Гоголь – небожитель. Его «Мёртвые души» – большое симфоническое произведение. Простотой изложения и глубиной проникновения в суть явлений сродни музыке Моцарта.
В «Мёртвых душах» ни одного положительного героя, но каждый из них вызывает симпатию и улыбку. Они наивны и добродушны. Им удаётся воровать, скупердяйничать и куражиться по-особенному, по-детски. Сквозь призму неправдоподобности сюжета проступают не только души героев романа, но и душа всей Руси.
В литературе Гоголь – Босх и Брейгель в одном лице. Творцы такого масштаба вне времени. Одна линия, один изгиб кисти Модильяни, два-три слова у Гоголя – и портрет готов. Это как у Бетховена в Пятой симфонии. Несколько начальных аккордов – и вся жизнь перед глазами.
Если в «Мёртвых душах» много красок, то «Шинель» монохромна. Здесь не блестящий пушкинский Петербург «Евгения Онегина», а мрачный, безрадостный, серый город, заполненный одиночеством и равнодушием. Он предстаёт, как огромный фантом необъятной боли всех Акакиев Акакиевичей мира. На память приходит «Замок» Кафки. Петербург и Замок – два монстра, испепеляющие человеческие души жестокостью и презрением. Никто до Гоголя так не очеловечивал местность, взращённую на болоте Петром.
Акакий Акакиевич, кто он – изгой, раздавленный пятою времени, или будущий генерал, надменный и бесчувственный?
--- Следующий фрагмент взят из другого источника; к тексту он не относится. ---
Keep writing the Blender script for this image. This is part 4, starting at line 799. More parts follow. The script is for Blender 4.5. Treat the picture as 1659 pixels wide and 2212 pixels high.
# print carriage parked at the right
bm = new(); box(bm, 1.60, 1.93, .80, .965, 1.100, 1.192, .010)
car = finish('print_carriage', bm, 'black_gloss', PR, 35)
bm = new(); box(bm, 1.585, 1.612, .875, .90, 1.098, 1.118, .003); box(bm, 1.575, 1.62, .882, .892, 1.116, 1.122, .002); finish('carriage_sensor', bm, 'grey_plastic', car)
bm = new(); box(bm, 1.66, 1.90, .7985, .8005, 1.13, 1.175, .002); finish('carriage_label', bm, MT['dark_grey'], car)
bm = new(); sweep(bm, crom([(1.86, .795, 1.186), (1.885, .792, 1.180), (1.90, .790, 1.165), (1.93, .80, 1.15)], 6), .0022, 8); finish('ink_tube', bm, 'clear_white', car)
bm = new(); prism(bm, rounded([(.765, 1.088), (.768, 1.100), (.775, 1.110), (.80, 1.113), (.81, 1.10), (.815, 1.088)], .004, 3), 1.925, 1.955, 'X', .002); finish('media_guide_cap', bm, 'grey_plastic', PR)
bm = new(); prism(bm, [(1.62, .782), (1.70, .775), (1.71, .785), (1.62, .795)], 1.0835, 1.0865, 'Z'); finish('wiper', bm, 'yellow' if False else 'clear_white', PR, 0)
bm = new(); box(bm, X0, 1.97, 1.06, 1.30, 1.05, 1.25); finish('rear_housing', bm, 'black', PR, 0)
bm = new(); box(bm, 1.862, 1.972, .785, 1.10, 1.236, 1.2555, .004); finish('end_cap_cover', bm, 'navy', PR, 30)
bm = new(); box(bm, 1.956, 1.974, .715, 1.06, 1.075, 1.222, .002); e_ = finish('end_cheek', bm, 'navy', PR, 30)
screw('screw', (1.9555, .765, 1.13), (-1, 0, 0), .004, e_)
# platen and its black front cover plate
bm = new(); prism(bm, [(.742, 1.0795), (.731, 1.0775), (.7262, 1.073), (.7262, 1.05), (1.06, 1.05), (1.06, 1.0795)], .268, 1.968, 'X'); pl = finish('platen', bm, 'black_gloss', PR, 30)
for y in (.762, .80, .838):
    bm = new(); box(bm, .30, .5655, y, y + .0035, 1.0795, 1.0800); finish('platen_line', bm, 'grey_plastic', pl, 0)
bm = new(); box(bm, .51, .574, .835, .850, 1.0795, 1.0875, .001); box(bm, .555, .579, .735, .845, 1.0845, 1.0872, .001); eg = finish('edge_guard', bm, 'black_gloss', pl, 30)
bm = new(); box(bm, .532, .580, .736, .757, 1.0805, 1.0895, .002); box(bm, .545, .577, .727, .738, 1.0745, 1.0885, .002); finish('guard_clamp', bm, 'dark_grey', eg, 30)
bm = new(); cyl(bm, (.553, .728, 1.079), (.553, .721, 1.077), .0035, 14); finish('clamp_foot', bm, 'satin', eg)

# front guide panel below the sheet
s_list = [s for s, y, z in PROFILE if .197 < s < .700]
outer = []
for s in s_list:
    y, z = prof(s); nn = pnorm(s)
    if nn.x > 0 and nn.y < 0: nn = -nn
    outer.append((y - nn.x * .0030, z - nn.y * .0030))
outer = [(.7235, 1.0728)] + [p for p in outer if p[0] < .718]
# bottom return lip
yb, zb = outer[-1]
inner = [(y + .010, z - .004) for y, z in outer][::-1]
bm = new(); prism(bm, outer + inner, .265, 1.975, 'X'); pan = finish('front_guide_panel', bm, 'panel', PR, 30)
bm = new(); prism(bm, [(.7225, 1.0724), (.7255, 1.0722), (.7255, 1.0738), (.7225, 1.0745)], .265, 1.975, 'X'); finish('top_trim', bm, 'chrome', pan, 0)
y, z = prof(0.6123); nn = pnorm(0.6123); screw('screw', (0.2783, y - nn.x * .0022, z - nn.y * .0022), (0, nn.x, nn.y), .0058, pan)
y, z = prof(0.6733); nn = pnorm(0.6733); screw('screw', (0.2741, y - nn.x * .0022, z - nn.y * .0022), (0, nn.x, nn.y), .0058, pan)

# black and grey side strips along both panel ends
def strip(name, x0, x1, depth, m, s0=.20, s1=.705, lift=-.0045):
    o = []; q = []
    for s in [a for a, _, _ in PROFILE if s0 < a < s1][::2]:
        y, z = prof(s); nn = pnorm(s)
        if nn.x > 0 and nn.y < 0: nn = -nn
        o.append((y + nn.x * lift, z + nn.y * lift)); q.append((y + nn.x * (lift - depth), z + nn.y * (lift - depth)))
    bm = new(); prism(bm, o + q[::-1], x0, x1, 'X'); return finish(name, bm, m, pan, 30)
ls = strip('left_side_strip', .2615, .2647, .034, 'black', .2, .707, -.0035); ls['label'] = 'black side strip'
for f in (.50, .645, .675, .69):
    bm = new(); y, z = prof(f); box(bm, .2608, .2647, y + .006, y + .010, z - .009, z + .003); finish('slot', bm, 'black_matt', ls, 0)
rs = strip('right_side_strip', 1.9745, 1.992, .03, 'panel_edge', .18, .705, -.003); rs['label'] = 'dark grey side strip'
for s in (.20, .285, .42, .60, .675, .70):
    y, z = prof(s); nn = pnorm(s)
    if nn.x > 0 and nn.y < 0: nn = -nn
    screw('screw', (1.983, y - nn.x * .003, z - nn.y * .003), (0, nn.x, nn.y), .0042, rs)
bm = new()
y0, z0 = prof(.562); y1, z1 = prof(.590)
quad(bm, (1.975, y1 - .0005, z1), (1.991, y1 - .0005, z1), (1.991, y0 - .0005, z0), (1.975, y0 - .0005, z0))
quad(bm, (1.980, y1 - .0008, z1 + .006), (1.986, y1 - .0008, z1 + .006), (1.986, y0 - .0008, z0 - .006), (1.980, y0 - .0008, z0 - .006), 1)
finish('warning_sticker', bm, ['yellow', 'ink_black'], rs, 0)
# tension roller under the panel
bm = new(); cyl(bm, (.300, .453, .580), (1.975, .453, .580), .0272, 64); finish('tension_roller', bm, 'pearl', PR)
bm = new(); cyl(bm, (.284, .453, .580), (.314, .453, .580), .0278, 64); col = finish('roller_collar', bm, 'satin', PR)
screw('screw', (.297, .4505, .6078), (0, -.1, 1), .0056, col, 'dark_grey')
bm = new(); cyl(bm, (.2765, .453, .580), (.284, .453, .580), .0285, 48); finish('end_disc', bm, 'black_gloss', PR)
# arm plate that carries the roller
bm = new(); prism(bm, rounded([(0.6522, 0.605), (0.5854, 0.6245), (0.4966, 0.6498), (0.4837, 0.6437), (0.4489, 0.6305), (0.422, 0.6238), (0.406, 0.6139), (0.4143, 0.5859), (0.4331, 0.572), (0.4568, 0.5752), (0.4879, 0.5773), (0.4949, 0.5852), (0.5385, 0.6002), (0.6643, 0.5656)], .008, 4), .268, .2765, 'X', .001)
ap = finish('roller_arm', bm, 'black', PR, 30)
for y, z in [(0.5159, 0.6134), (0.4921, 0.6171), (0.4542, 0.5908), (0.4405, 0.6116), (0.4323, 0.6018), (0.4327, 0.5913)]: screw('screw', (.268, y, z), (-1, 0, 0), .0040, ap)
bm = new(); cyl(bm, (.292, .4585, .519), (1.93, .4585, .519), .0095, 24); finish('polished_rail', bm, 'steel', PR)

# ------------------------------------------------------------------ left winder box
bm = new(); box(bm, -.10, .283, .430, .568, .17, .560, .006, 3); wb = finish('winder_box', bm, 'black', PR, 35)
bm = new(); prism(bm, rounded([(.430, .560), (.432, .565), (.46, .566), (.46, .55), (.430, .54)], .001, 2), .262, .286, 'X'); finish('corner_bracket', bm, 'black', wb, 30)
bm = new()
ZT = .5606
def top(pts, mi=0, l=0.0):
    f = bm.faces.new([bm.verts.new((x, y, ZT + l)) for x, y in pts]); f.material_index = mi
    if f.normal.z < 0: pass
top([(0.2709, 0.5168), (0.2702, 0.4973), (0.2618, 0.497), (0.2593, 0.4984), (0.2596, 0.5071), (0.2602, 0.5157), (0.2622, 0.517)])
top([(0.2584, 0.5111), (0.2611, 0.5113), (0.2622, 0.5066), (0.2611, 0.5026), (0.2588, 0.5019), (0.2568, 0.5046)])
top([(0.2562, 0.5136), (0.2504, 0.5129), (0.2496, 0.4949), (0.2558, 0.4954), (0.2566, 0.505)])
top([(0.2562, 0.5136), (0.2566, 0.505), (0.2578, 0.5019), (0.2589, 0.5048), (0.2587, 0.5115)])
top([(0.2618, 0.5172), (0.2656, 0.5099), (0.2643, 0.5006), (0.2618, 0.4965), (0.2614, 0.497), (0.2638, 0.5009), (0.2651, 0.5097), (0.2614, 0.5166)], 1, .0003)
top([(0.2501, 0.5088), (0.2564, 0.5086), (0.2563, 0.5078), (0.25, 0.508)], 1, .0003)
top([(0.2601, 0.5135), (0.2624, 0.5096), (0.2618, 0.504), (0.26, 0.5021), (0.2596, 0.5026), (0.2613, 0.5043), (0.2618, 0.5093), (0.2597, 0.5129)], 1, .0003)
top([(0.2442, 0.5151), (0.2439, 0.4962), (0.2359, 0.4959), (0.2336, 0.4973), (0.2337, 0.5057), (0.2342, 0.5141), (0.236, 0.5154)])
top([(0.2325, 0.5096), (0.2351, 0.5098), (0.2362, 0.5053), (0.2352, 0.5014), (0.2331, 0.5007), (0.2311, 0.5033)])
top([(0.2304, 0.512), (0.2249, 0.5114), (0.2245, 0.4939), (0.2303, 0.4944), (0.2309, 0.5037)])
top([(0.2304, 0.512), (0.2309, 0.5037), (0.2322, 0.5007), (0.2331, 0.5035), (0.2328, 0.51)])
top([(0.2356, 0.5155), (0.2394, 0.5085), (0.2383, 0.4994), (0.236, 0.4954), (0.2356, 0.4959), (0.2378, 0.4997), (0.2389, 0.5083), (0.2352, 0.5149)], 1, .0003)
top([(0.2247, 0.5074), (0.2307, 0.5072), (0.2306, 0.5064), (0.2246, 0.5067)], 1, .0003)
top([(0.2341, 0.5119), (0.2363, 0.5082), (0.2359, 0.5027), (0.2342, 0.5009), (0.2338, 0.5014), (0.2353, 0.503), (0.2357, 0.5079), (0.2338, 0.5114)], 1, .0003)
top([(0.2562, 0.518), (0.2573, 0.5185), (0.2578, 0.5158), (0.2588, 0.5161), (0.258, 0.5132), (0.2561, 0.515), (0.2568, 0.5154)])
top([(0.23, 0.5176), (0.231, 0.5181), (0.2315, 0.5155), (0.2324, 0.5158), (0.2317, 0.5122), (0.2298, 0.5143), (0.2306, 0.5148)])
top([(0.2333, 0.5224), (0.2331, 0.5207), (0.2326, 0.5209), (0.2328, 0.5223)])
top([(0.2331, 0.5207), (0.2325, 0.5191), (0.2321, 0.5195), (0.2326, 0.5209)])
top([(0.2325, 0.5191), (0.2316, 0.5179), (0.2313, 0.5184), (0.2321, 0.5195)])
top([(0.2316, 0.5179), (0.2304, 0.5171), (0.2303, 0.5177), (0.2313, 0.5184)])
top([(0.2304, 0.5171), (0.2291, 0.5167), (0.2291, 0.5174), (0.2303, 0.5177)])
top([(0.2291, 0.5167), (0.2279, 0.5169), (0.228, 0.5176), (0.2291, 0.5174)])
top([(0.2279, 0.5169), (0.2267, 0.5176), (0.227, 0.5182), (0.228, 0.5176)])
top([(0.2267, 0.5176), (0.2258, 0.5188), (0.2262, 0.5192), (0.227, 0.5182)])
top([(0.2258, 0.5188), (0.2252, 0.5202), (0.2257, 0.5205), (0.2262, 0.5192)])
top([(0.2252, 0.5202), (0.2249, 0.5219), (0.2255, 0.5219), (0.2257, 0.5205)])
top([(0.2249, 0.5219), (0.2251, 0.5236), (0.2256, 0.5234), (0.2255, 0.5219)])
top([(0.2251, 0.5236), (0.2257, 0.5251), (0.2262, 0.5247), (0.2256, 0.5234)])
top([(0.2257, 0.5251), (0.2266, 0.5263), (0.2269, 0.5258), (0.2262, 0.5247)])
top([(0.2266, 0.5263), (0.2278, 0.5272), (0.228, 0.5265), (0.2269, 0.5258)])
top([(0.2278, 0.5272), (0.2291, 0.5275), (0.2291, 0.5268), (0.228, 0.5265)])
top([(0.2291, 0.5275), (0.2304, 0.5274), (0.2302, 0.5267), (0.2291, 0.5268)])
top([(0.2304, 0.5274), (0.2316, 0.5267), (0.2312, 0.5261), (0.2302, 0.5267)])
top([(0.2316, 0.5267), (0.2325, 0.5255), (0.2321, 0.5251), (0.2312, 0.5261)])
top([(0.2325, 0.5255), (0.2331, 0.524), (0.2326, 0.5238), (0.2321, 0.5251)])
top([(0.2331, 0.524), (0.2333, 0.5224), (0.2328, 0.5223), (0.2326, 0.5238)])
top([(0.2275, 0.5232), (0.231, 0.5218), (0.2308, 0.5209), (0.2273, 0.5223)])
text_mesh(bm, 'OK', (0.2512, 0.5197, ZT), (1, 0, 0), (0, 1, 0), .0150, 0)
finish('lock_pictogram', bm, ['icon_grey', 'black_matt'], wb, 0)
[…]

Ведь генерал у Гоголя – тот же Акакий Акакиевич. Как же так? А вот так. Это и есть матушка Россия – с крепостным правом и без. И это уже приговор не отдельному человеку и конкретной эпохе, а эпохам и человечеству.
И наконец, «Ревизор». Если роман «Мёртвые души», по определению автора, поэма, то «Ревизор» – поэма вдвойне. Пьеса представляется мне одним большим стихотворным текстом, наитием, прикосновением к слову Б-жьей милостью
.
Писатель рассматривает русскую душу под микроскопом, препарирует неожиданно, по-гоголевски, и в своей иррациональности абсолютно рационален и достоверен, как и подобает гению.